そこで検査も薬浴も無事終わったことから、1月10日過ぎから生まれて初めてクルミも戸外に連れて行ってみることにしました。というのも、コユキを毎日の散歩に連れて行く時に、クルミが甘えた声でクンクンと鳴いて一緒に行きたそうに(若しくは“置いて行くな!”のアピール?)するのです。
仮ママさん宅でも一度も外には出なかったクルミにとっては、初めて家の外、未知なる外界への冒険です。
そこで先ずはすぐ近くの公民館の広場へ抱いて行って、子供向けの遊具のあるエリアが人工芝で覆われているので、そこでリードを外して遊んでみました。
すると全てのことに興味津々・・・。「これ、一体何だ?」とばかり、例えば落ちている落ち葉一つとっても、きっとクルミは初めて目にするのでしょう。おそらく彼女にとっては、目にする何もかもが珍しくて興味深いのでしょう。そこら中をクンクンと嗅ぎ回っていました。あまり遠くへ行かぬように「おいで!」と呼ぶと、曲がらない左の後ろ足を引きずってお尻を振り振りさせながら器用に駆けて来ます。
何度か公民館の広場で遊んでいる内に、段々外の様子にも慣れて来て、次第に人工芝のエリアから土の上へと行動範囲が拡がっていきました。そこで、一週間くらい経った時、思い切っていつもの散歩コースを行ける所まで歩いてみることにしました。それまでも、公民館の広場での後、ナナやコユキの散歩コースを抱っこしながら一周して周囲の環境を見せてはいました。
しかし、クルミはこれまで生きて来た中で、リードを付けて散歩をする、人に付いて歩くという習慣も躾けもされていません。ましてや狭いケージの中に何年も居ただけで、救い出されるまで(不要と判断されるまで)外に出たことも無かった筈です。そのため、私に付いて一緒に歩くということはなく、行きつ戻りつしながら、自分の興味本位にクンクンと匂いを嗅ぎながら徐々に歩を進めていきます。そこで、何とかコースに沿って前進してくれる様にクルミの前方から声を掛けては前に進んで行きます。

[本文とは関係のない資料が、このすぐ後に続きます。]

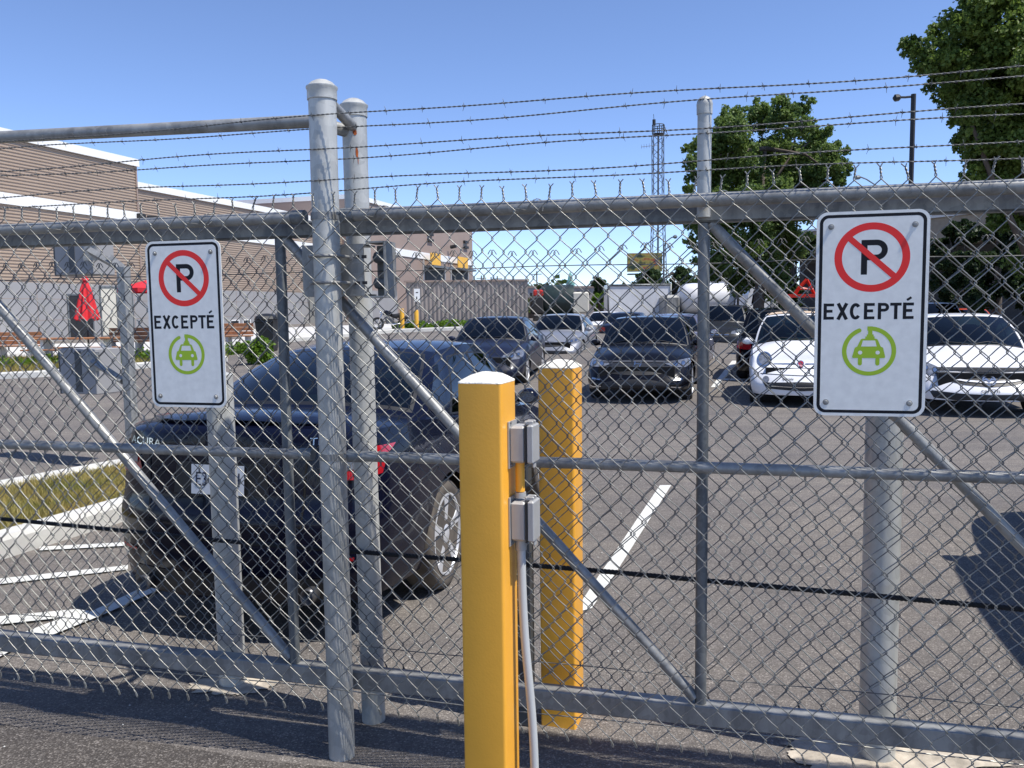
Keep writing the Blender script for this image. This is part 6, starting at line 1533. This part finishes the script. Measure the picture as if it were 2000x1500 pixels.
b_ = at(1478, 600, D); bz = Vector((b_.x, D, 0)); zc = [Vector((b_.x+dx, D+dy, z)) for dx, dy, z in ((0,0,0),(.1,0,2),(.25,.1,4),(.1,0,6),(.3,.1,8.2))]
tree('poplar_tree', 'broad dark green tree in the middle distance behind the capped upright', bz, zc, .28, lumps_px(mid, D, 1.6), 120000, .125, M['leaf_mid'], TR, 3, sub_n=14)
D = 23.0
big = [(1885,150,50),(1930,110,60),(1940,200,60),(1950,250,60),(1900,270,40),(1980,320,70),(1880,120,44),(1850,120,34),(1905,40,60),(1950,-20,90),(2010,60,110),(1870,95,34),(1835,75,28),(1815,110,34),(1790,100,24),(1775,90,18),(1860,140,45),(1900,160,60),(1830,150,26),(1800,135,16),(1960,170,80),(2040,190,110),(1870,205,36),(1840,185,22),(1920,240,55),(1985,270,75),(2060,300,110),(1890,225,30),(1925,300,40),(1960,350,60),(2030,390,95),(1900,345,22),(2100,100,120),(2120,-60,140),(2040,-80,120),(1900,15,26),(1912,200,40),(1845,45,10),(1905,5,30),(1885,280,16),(1960,420,50),(2110,480,100),(2150,250,120)]
b_ = at(2040, 600, D); bz = Vector((b_.x, D, 0)); zc = [Vector((b_.x+dx, D+dy, z)) for dx, dy, z in ((0,0,0),(-.1,0,2),(.05,.1,4),(-.15,0,6),(-.3,.1,8.6))]
tree('poplar_tree', 'very large leafy tree filling the upper right corner', bz, zc, .34, lumps_px(big, D, 1.5), 140000, .115, M['leaf_dark'], TR, 5, limbs=16, sub_n=14)
# darker trees and shrubs below, at the right
def simple_tree(px, ytop, ybot, wpx, D, n, size, mat_, label, seed, name='small_tree', group='smaller trees behind the lot'):
    rr = random.Random(seed); L_ = []
    h = ybot-ytop
    for i in range(16):
        t_ = rr.random(); w_ = wpx*.5*math.sin(math.pi*min(1, .25+.7*t_)); L_.append((px+rr.uniform(-w_, w_)*.8, ytop+h*.14+h*.8*t_, wpx*rr.uniform(.14, .24)))
    b_ = at(px, 600, D); bz = Vector((b_.x, D, gz(b_.x, D))); zt_ = at(px, ytop+20, D).z
    return tree(name, label, bz, [bz, bz+Vector((.05, 0, zt_*.4)), bz+Vector((0, 0, zt_*.85))], .10+.004*D, lumps_px(L_, D, wpx/FPX*D*.3), n, size, mat_, group, seed, limbs=5, sub_n=4)
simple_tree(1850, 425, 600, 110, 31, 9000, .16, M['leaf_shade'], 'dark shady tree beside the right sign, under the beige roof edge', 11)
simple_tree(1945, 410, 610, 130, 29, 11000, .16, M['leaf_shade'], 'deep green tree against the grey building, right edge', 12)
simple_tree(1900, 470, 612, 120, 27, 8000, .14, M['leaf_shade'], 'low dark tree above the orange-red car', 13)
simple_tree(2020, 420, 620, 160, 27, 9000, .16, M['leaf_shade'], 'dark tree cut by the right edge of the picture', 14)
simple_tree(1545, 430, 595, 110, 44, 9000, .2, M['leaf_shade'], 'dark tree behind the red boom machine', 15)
simple_tree(1262, 520, 600, 66, 78, 3500, .35, M['leaf_far'], 'small tree below the billboard', 16)
simple_tree(1315, 516, 600, 80, 74, 4500, .32, M['leaf_far'], 'small tree right of the billboard, before the lattice tower foot', 17)
simple_tree(1171, 536, 600, 48, 100, 2500, .4, M['leaf_far'], 'round far tree left of the white box truck', 18)
simple_tree(1172, 570, 604, 40, 80, 2000, .3, M['leaf_lime'], 'pale green shrub beside the white box truck', 19)
simple_tree(1064, 548, 606, 34, 85, 2000, .3, M['leaf_far'], 'narrow tree just right of the ribbed screen fence', 20)
simple_tree(1036, 575, 610, 24, 80, 1200, .3, M['leaf_mid'], 'low shrub at the end of the ribbed screen fence', 21)
# distant tree belt along the horizon
cs = []
for i in range(260):
    a_ = R(random.uniform(-75, 85)); D_ = random.uniform(170, 210); h = random.uniform(3, 7); cs.append(((D_*math.sin(a_), D_*math.cos(a_), h*.5), h*.75))
clump_leaves('distant_trees', cs, 26000, 1.6, M['leaf_far'], label='hazy belt of distant trees along the horizon', cat='woodland', kind='stuff', shell=.6)

# ---------------------------------------------------------------- pebbles and litter on the asphalt
mb = MB(); rr = random.Random(5)
for i in range(240):
    x = rr.uniform(-2.5, 2.5); y = rr.uniform(2.0, 9.0); r_ = rr.uniform(.0025, .006); c = Vector((x, y, r_*.5+.004)); 
    vs = [c+Vector((r_*math.cos(a_)*rr.uniform(.7, 1.2), r_*math.sin(a_)*rr.uniform(.7, 1.2), 0)) for a_ in (0, 1.26, 2.5, 3.77, 5.0)]
    mb.add(vs+[c+Vector((0, 0, r_*.8))], [(k_, (k_+1) % 5, 5) for k_ in range(5)])
o = mb.build('pebbles', M['kerb']); tag(o, 'small pale pebbles scattered over the asphalt', 'pebbles', kind='stuff')
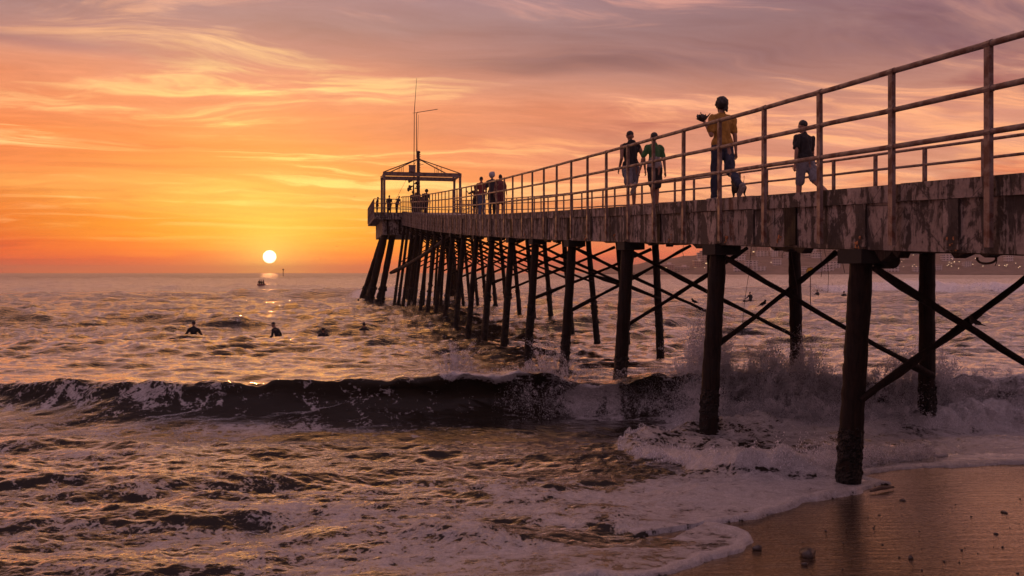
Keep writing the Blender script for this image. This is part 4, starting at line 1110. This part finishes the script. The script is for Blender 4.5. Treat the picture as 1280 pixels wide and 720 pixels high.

道すがら、我が家に来てからの家の中では経験し得なかった、例えば電車が来たり、或いは人とすれ違ったり、時には鳥が鳴きながら近くを飛んで行くと、都度「一体何だ?」と興味深そうに立ち止まっては音のする方を眺めています。
そんな、生まれて初めてのクルミの“大冒険”の日々が始まりました。